“Some guys are like mad scientists when it comes to their gear,” says Dixie Dregs’ veteran drum master Rod Morgenstein. “They have a room filled with 50 different snares and every percussion instrument known to man. I love going to their homes and seeing all of their stuff, but I’m more of a functional guy in my own life. I have my basic kit, and then I add interesting sounds to the drum set that can kind of give me my own personal voice that sets me apart from other players.”

1. Splashes

On the left is a Sabian hexagon 10-inch splash cymbal. I insist on having a splash in my drum set. This one just has a quick and beautiful sound that works great for reggae or any kind of jam band playing. On the right is a double stack: a 10-inch splash that’s atop a 10-inch China splash. Based on how you adjust the wing nut, you can get different effects and sounds. I like to place them directly above my regular hi-hat and I’ll alternate between the two.

2. ‘Tri-Top’ Ride

“This is my signature Sabian ride, but my name is on the underside. I came up with the name ‘Tri-Top Ride’ because as you can see, there’s the bell—all drummers love that piercing, nasty sound—and the unlathed portion next to it that’s darker than the outer edges is the thickest part of the cymbal. It gives you a sound that’s somewhere in the middle of the harsh bell and the beautiful quality of the outer edge. If you don’t want a lot of overtones, you play that middle part. It’s really useful.”

3. Hand-Hammered China

“I use so many of these, but I don’t know what the brand is. This particular cymbal is a very thin, hand-hammered Chinese cymbal. You can see all the ripples in it. The thinner the cymbal, the trashier its sound, and this one is pretty trashy. That’s what I go for in a Chinese cymbal—its not warm at all.”

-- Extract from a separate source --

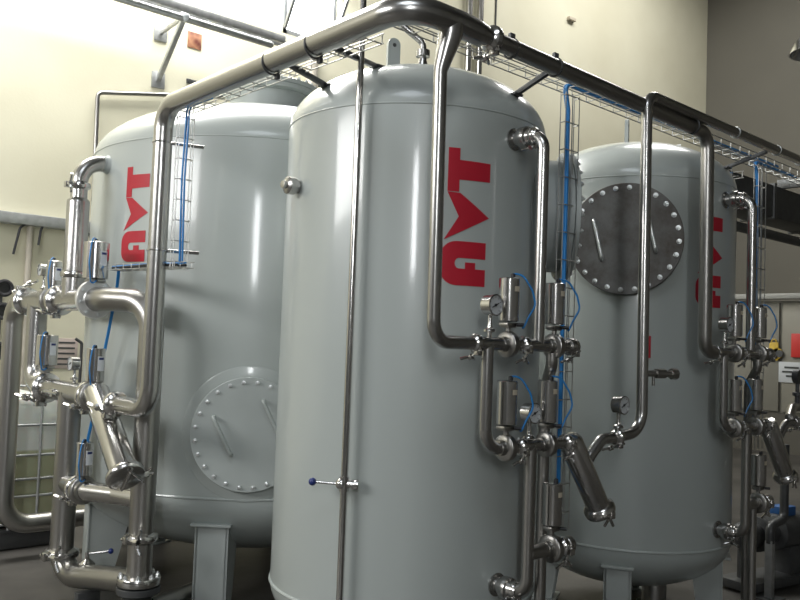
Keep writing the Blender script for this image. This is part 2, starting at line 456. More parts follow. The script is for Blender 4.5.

4. Beat Boogie & Crook Snares

“These are great snares that two lovely guys made for me as gifts. The lighter-colored 14″ snare on the bottom is Beat Boogie, run by a guy named Steve Crabtree. I’m not sure what the wood is—I should really find out—but it has a beautiful tone. The other one is a 13″ African mahogany snare drum from Crook Drums. I crank it really high so I can use it like an effects snare. I’ll often set it up to the right side of my hi-hat, since I play left-handed and my hi-hat is on the right side. If I’m doing a backbeat groove, on every other hit I’ll use a different snare. And if I’m doing ghost stroking in syncopated notes, the smaller drum sounds really cool.”

5. Iron Cobra Double Bass Pedal

“I really like the Iron Cobra double pedal. There are guys who can do astounding things on one bass drum and with a single pedal, but I still think there are patterns that can’t be played without a double bass drum or a double pedal. Yes, there are probably guys reading this who will say, ‘I can do that,’ but I’m just a mere mortal, so I use the double pedal.”